──────── Material ────────
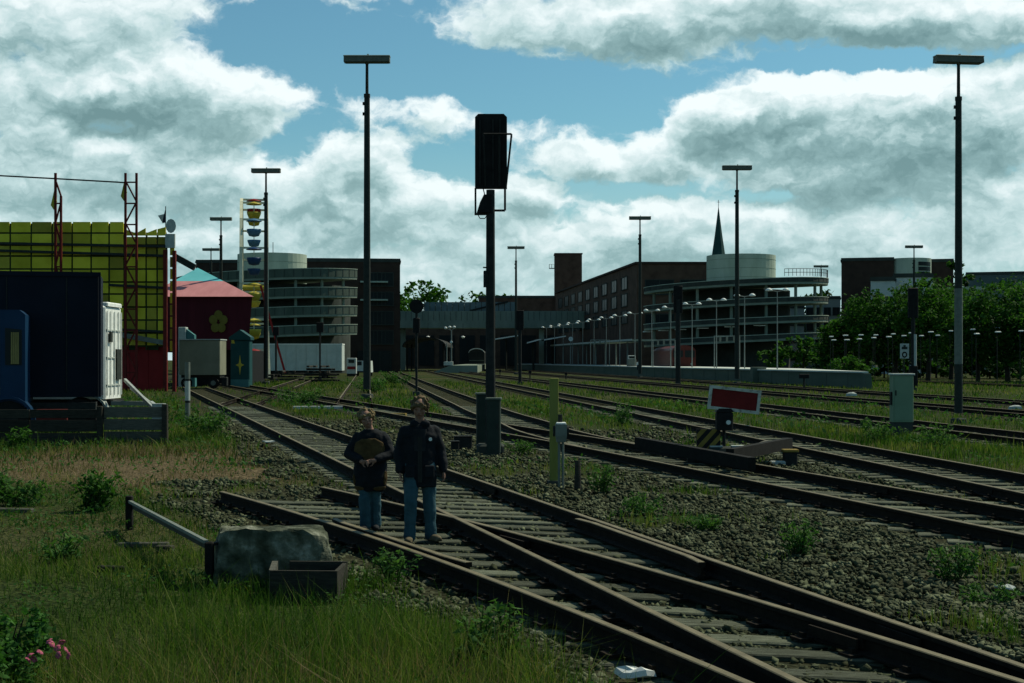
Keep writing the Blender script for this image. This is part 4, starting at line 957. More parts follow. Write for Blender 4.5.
    sh = [(-w / 2, .8), (w / 2, .8), (w / 2, 3.1)] + [(w / 2 * math.cos(a), 3.1 + .75 * math.sin(a)) for a in np.linspace(0.15, math.pi - .15, 9)] + [(-w / 2, 3.1)]
    MB().prism(sh, 'y', 0, 24).build('body', MATS['railcar_red'], o)
    for q in (-.72, .72): MB().box((q, -.02, 2.75), (1.2, .06, .85)).build('window', MATS['dark_glass'], o); MB().tube((q * 1.3, -.06, 1.5), (q * 1.3, .02, 1.5), .13, n=10).build('headlight', MATS['pale_grey'], o)
    u = MB(); u.box((0, 1.2, .55), (2.3, 2.2, .5)); u.box((0, -.15, .95), (2.6, .3, .25)); u.build('buffer_beam', MATS['dark_steel'], o)
    Y = 300; o = thing('railcar', 'dark railcar with a pale rounded roof front, just left of the tall signal mast', 'railcar', (X(476.5, Y), Y, 0)); w = 3.3
    MB().prism([(a * w / 2.9, b * 1.12) for a, b in sh], 'y', 0, 24).build('body', MATS['dark_paintwork'], o)
    for q in (-.8, .8): MB().box((q, -.02, 3.1), (1.35, .06, 1.0)).build('window', MATS['dark_glass'], o)
    MB().loft([[(w / 2 * 1.02 * math.cos(a), y, 3.5 + .95 * math.sin(a) + d) for a, d in [(t, .06) for t in np.linspace(.1, math.pi - .1, 10)] + [(t, -.12) for t in np.linspace(math.pi - .1, .1, 10)]] for y in (-.15, .6)]).build('roof_edge', MATS['white_paint'], o)
    MB().box((0, -.04, 1.9), (3.1, .06, .12)).build('stripe', MATS['lamp_grey'], o); MB().box((0, 1.2, .55), (2.6, 2.2, .7)).build('buffer_beam', MATS['dark_steel'], o)
    # middle platform end with triple lamp
    Y = 226; o = thing('station_platform', 'short pale platform end left of the tall signal, carrying a triple lamp', 'platform', (X(454, Y), Y, 0), 0, 'station platforms'); w = X(478, Y) - X(431, Y)
    MB().prism([(-w / 2, -.1), (w / 2, -.1), (w / 2, 1.15), (-w / 2 + 3.2, 1.15)], 'y', 0, 90).build('base_wall', MATS['concrete'], o)
    o = thing('triple_lamp', 'triple-headed white lamp on the short platform end under the footbridge', 'platform lamp', (X(449, Y), Y + 1.5, 1.15)); z = Z(327, Y) - 1.15
    for q in (-.42, .32): MB().tube((q, 0, 0), (q, 0, z - (.5 if q > 0 else 2.6)), .09, n=8).build('post', MATS['mast_pale'], o)
    MB().path([(-.6, 0, z - .15), (.32, 0, z - .5), (.95, 0, z - .1)], .05, 6).build('arm', MATS['mast_pale'], o)
    for q, dz in ((-.62, -.02), (.05, .1), (.75, .12)): MB().ell((q, 0, z + dz - .1), (.26, .26, .2), 10, 6).build('lamp_head', MATS['lamp_white'], o, smooth=True)
    MB().bbox((-.15, 0, .3), (1.5, .6, .6), .05).build('foot', MATS['pale_grey'], o); MB().ell((.3, -.1, Z(342, Y) - 1.15), (.22, .1, .22), 10, 6).build('sign_disc', MATS['lamp_white'], o)
    # lamp rows of the far right platform, in front of the trees
    f = thing('street_lamp', '', 'lamp', (0, 0, 0), 0, 'small pale lamps in front of the trees')
    MB().tube((0, 0, 0), (0, 0, 5.0), .035, n=6).build('post', MATS['dark_steel'], f); MB().bbox((.08, 0, 5.03), (.42, .3, .12), .04).build('lamp_head', MATS['lamp_white'], f)
    up = [(830.5, 336.6), (844.6, 335.4), (860, 335), (875, 335), (892.6, 334), (910, 333), (930, 332), (950, 331), (972, 329.5), (997, 328), (1021, 328)]
    lo = [(833, 340), (846, 339.8), (858.6, 339), (873, 337.8), (888, 336.8), (903, 335.8), (920.7, 335.8), (937, 335.4), (976, 333.8), (997, 332), (1020, 331)]
    first = True
    for row, zz, lab in ((up, 5.0, 'small pale lamp of the upper row shining before the dark trees at right'), (lo, 4.2, 'small pale lamp of the lower row before the dark trees at right')):
        for i, (px, py) in enumerate(row):
            Y = min(128, FPX * (zz - 2) / (360 - py)) if zz > 4.5 else min(126, FPX * (zz - 2) / (360 - py)); s = Z(py, Y) / 5.0
            o = f if first else dup(f, (0, 0, 0)); first = False
            o.location = (X(px, Y), Y, -.02); o.scale = (rnd.uniform(.8, 1.1), 1, s); o.rotation_euler = (0, 0, rnd.uniform(-.25, .25)); sd_ = 'left of the signal with the number board' if px < 900 else 'between that far signal and the large mast' if px < 957 else 'right of the large floodlight mast'; o['label'] = ('upper' if row is up else 'lower') + ' small pale lamp before the trees, ' + sd_
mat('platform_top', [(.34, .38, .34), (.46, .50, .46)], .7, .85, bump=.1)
mat('mast_pale', [(.16, .19, .17), (.22, .25, .23)], 4, .6)
mat('lamp_white', [(.50, .56, .52), (.62, .67, .63)], 3, .45)
mat('skin', [(.20, .11, .075), (.28, .16, .115)], 8, .6)
mat('hair_dark', [(.02, .014, .01), (.04, .028, .018)], 30, .7)
mat('dark_cloth', [(.010, .012, .014), (.022, .024, .026)], 10, .9)
mat('railcar_red', [(.07, .018, .014), (.10, .026, .02)], 2, .5)
mat('dark_paintwork', [(.015, .02, .02), (.025, .03, .03)], 2, .5)
build_platform()

# ---------------------------------------------------------------- white trailer, van, scrap by the left station block
def build_yard():
    Y = 165; x0, x1 = X(250, Y), X(342, Y); t = thing('white_trailer', 'long white box trailer parked in front of the left car park ramp', 'trailer', ((x0 + x1) / 2, Y, 0)); w = x1 - x0; zt = Z(344.5, Y); zb = Z(368, Y)
    MB().bbox((0, 1.25, (zt + .6) / 2 + .1), (w, 2.5, zt - .75), .06).build('body', MATS['trailer_white'], t); MB().box((0, 1.25, zt + .04), (w + .06, 2.56, .12)).build('roof', MATS['white_paint'], t)
    me = MB().box((0, 0, 0), (.05, .04, zt - 1.1)).mesh('rib', MATS['pale_grey'])
    for k in range(9): link('rib', me, t, (-w / 2 + w * (k + .5) / 9, -.015, (zt + .6) / 2 + .1))
    for q in (-w * .32, -w * .22, w * .3): MB().tube((q, .1, .45), (q, 2.4, .45), .45, n=14).build('wheel', MATS['black_paint'], t)
    MB().box((0, 1.25, .62), (w * .96, 1.6, .2)).build('chassis', MATS['dark_steel'], t)
    Y = 178; v = thing('white_van', 'white van seen from behind between the trailer and the brick building', 'van', (X(362.5, Y), Y, 0)); w = 2.0
    MB().loft([[(math.copysign(hw - b, s) if not e else s * hw, y, z) for s, e in ((-1, 1), (1, 1))] + [(hw2, y, z2) for hw2, z2 in ((hw * .92, z + 1.45), (-hw * .92, z + 1.45))] for y, hw, z, b in ((0, 1.0, .45, 0), (3.4, 1.0, .45, 0))]).build('body', MATS['trailer_white'], v)
    for q in (-.46, .46):
        MB().bbox((q, -.02, 1.58), (.72, .05, .5), .02).build('rear_window', MATS['dark_glass'], v); MB().box((q * 1.95, -.03, 1.0), (.12, .04, .3)).build('tail_light', MATS['sign_red'], v)
    MB().bbox((0, -.06, .52), (1.95, .14, .2), .03).build('bumper', MATS['dark_steel'], v)
    for q in (-.85, .85):
        for y in (.7, 2.8): MB().tube((q - .1, y, .3), (q + .1, y, .3), .32, n=12).build('wheel', MATS['black_paint'], v)
    Y = 172; c = thing('red_white_cart', 'small pale and red equipment cart left of the white van', 'cart', (X(351.5, Y), Y, 0))
    MB().bbox((0, .3, 1.3), (1.15, .8, 1.9), .05).build('cabinet', MATS['pale_grey'], c); MB().box((0, -.12, 1.05), (1.0, .04, .35)).build('red_panel', MATS['sign_red'], c); MB().box((0, -.12, 1.85), (.7, .04, .4)).build('dark_panel', MATS['mast_steel'], c); MB().box((0, .3, .2), (1.1, .7, .3)).build('base', MATS['dark_steel'], c)
    # stacks of old sleepers
    for i, (px, Y, rows, n, lab) in enumerate(((321, 132, 6, 5, 'stack of old dark sleepers in front of the long white trailer'), (287, 140, 4, 5, 'lower jumbled pile of dark sleepers left of the tall stack'), (262, 128, 4, 4, 'jumbled dark timber pile beside the floodlight mast foot'))):
        s = thing('sleeper_stack', lab, 'timber stack', (X(px, Y), Y, 0), 0, 'piles of old sleepers')
        me = MB().bbox((0, 0, 0), (2.5, .25, .17), .02).mesh('beam', MATS['old_timber'])
        for r in range(rows):
            for k in range(n - (r // 3)):
                if r % 2 == 0: link('beam', me, s, (rnd.uniform(-.25, .25), k * .42 + rnd.uniform(-.05, .05), .1 + r * .26), (0, rnd.uniform(-.02, .02), rnd.uniform(-.1, .1) * (1 + i)), (rnd.uniform(.85, 1.25), 1, 1))
                else: link('beam', me, s, (-1.1 + k * .55 + rnd.uniform(-.1, .1), .8, .1 + r * .26), (0, 0, math.pi / 2 + rnd.uniform(-.15, .15) * (1 + i)), (.9, 1, 1))
mat('trailer_white', [(.36, .41, .37), (.46, .51, .47)], 1.5, .6)
mat('sign_red', [(.16, .012, .012), (.21, .02, .018)], 3, .5)
build_yard()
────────
- _The task_
Extract from the listing above the lines between the line containing "(.46, .50, .46)], .7, .85, bump=.1)" and the line containing "build_platform()", keeping both of those lines. Output nothing else.

- _Response below_
mat('platform_top', [(.34, .38, .34), (.46, .50, .46)], .7, .85, bump=.1)
mat('mast_pale', [(.16, .19, .17), (.22, .25, .23)], 4, .6)
mat('lamp_white', [(.50, .56, .52), (.62, .67, .63)], 3, .45)
mat('skin', [(.20, .11, .075), (.28, .16, .115)], 8, .6)
mat('hair_dark', [(.02, .014, .01), (.04, .028, .018)], 30, .7)
mat('dark_cloth', [(.010, .012, .014), (.022, .024, .026)], 10, .9)
mat('railcar_red', [(.07, .018, .014), (.10, .026, .02)], 2, .5)
mat('dark_paintwork', [(.015, .02, .02), (.025, .03, .03)], 2, .5)
build_platform()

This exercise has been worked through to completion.